The toll from three car bombs which struck two markets in the southern port city of Basra also rose — to 30 killed and 223 wounded — security officials said.
Attacks also targeted security checkpoints in Baghdad, a Shiite mosque in Suwayrah, 60km southeast of the capital, the former Sunni insurgent bastion of Fallujah, in Iskandiriyah, south of Baghdad, and near Tarmiyah, north of the Iraqi capital.
In total 119 people were killed and more than 500 wounded, the highest death toll since Dec. 8 when 127 people were murdered in five vehicle-borne bombs in Baghdad.
The US led international condemnation of the violence, saying opponents of progress in Iraq were making “one last charge” at fomenting chaos.
In Baghdad, Iraqi Defense Ministry spokesman Major General Mohammed al-Askari said al-Qaeda was to blame for Monday’s attacks — 59 in total, according to the interior ministry — in what amounted to retaliation from the jihadist network.
“These bombings carry the fingerprints of al-Qaeda,” he said.
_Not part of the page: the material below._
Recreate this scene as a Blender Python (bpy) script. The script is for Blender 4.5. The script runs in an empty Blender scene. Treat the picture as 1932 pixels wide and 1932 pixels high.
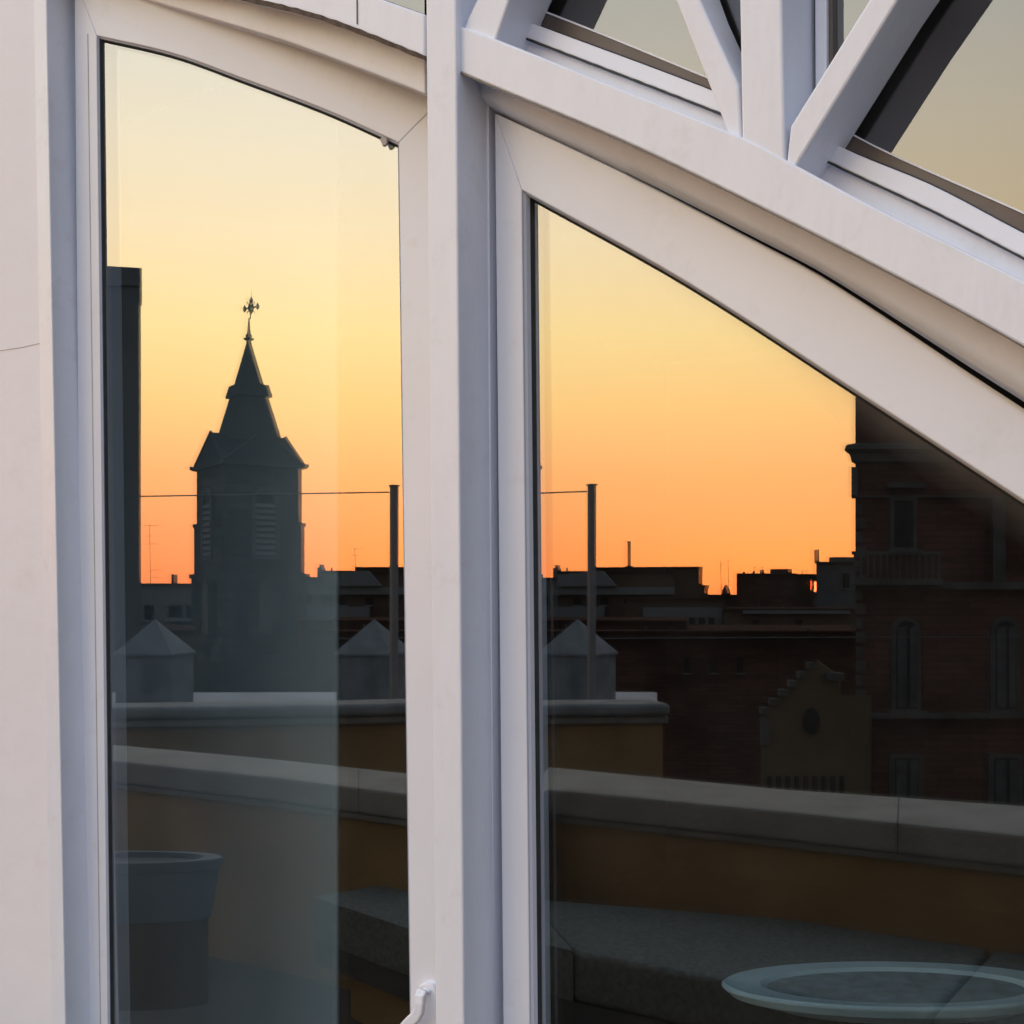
import bpy, bmesh, math, random
from mathutils import Vector, Matrix
random.seed(7)
R = math.radians
scene = bpy.context.scene
col = scene.collection

# ------------------------------------------------------------------ camera
F_, H_, CX = 2332.0, 1130.0, 966.0          # focal length, horizon and centre in units of a 1932 wide picture
EYE = 1.6
cam_d = bpy.data.cameras.new('camera')
cam = bpy.data.objects.new('camera', cam_d); col.objects.link(cam)
cam.location = (0, 0, EYE); cam.rotation_euler = (R(90), 0, 0)
cam_d.sensor_width = 36; cam_d.lens = 36 * F_ / 1932.0
cam_d.shift_y = (H_ - 966) / 1932.0
cam_d.clip_end = 20000; cam_d.clip_start = 0.05
scene.camera = cam

# ------------------------------------------------------------------ sky, sun, exposure
SUNB = R(-121.64)
SUN = Vector((math.sin(SUNB), math.cos(SUNB), math.tan(R(0.55)))).normalized()
world = bpy.data.worlds.new('World'); scene.world = world; world.use_nodes = True
nt = world.node_tree; nt.nodes.clear()
def wn(t, **k):
    n = nt.nodes.new(t)
    for a, b in k.items(): setattr(n, a, b)
    return n
def wmath(op, a, b=None, clamp=False):
    n = wn('ShaderNodeMath', operation=op); n.use_clamp = clamp
    for i, v in enumerate((a, b)):
        if v is None: continue
        if isinstance(v, (int, float)): n.inputs[i].default_value = v
        else: nt.links.new(v, n.inputs[i])
    return n.outputs[0]
tc = wn('ShaderNodeTexCoord'); sep = wn('ShaderNodeSeparateXYZ'); nt.links.new(tc.outputs['Generated'], sep.inputs[0])
elev = wmath('DIVIDE', wmath('ARCSINE', sep.outputs[2]), R(40), True)      # 0 at the horizon, 1 at 40 degrees up
flat = wn('ShaderNodeVectorMath', operation='MULTIPLY'); nt.links.new(tc.outputs['Generated'], flat.inputs[0]); flat.inputs[1].default_value = (1, 1, 0)
nrm = wn('ShaderNodeVectorMath', operation='NORMALIZE'); nt.links.new(flat.outputs[0], nrm.inputs[0])
dot = wn('ShaderNodeVectorMath', operation='DOT_PRODUCT'); nt.links.new(nrm.outputs[0], dot.inputs[0])
GLOW = SUNB + R(16)                                   # brightest part of the afterglow
dot.inputs[1].default_value = (math.sin(GLOW), math.cos(GLOW), 0)
lobe = wmath('POWER', wmath('MAXIMUM', wmath('MULTIPLY_ADD', dot.outputs['Value'], 0.5), 0.0), 5.0)
lobe.node.inputs[0].links[0].from_node.inputs[0].links[0].from_node.inputs[2].default_value = 0.5
def ramp(src, stops):
    n = wn('ShaderNodeValToRGB'); e = n.color_ramp.elements
    while len(e) < len(stops): e.new(0.5)
    for x, (p, c) in zip(e, stops): x.position = p; x.color = (*c, 1)
    nt.links.new(src, n.inputs[0]); return n.outputs[0]
west = ramp(elev, [(0.0, (.86, .13, .0)), (.03, (.98, .165, .0)), (.07, (1.0, .215, .0)), (.14, (1.0, .33, .0)), (.22, (1.0, .53, .05)), (.30, (1.0, .67, .145)),
                   (.40, (.94, .69, .29)), (.50, (.84, .68, .38)), (.60, (.71, .63, .43)), (.80, (.46, .45, .40)), (1.0, (.36, .40, .46))])
dome = ramp(elev, [(0.0, (.24, .20, .17)), (.15, (.27, .25, .27)), (.5, (.29, .32, .40)), (1.0, (.33, .40, .54))])
sky = wn('ShaderNodeTexSky'); sky.sky_type = 'NISHITA'; sky.sun_disc = False
sky.sun_elevation = R(1.0); sky.sun_rotation = SUNB; sky.air_density = 1.0; sky.dust_density = 1.0; sky.ozone_density = 2.0
WEST, NISH = 2.7, 0.11
bg1 = wn('ShaderNodeBackground'); nt.links.new(west, bg1.inputs[0]); nt.links.new(wmath('MULTIPLY', lobe, WEST), bg1.inputs[1])
bg2 = wn('ShaderNodeBackground'); hs_ = wn('ShaderNodeMixRGB', blend_type='MULTIPLY'); hs_.inputs[0].default_value = 1; hs_.inputs[2].default_value = (.86, .95, 1.08, 1)
nt.links.new(sky.outputs[0], hs_.inputs[1]); nt.links.new(hs_.outputs[0], bg2.inputs[0]); bg2.inputs[1].default_value = NISH
add = wn('ShaderNodeAddShader'); nt.links.new(bg1.outputs[0], add.inputs[0]); nt.links.new(bg2.outputs[0], add.inputs[1])
bg3 = wn('ShaderNodeBackground'); nt.links.new(dome, bg3.inputs[0]); bg3.inputs[1].default_value = 1.45
add2 = wn('ShaderNodeAddShader'); nt.links.new(add.outputs[0], add2.inputs[0]); nt.links.new(bg3.outputs[0], add2.inputs[1])
wo = wn('ShaderNodeOutputWorld'); nt.links.new(add2.outputs[0], wo.inputs[0])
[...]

Askari was referring to an Iraqi-US military operation last month that killed Abu Omar al-Baghdadi, political leader of al-Qaeda in Iraq, and Abu Ayub al-Masri, an Egyptian militant and the group’s self-styled “minister of war.”
“It is logical that al-Qaeda commits more than one terrorist attack in different cities ... to send a message that says: ‘We can commit attacks in different areas at the same time.’”
The relentless cascade of bombings and shootings — hitting at least 10 cities and towns as the day unfolded — raised questions about whether Iraqi security forces can protect the country as the US prepares to withdraw half of its remaining 92,000 troops in Iraq over the next four months.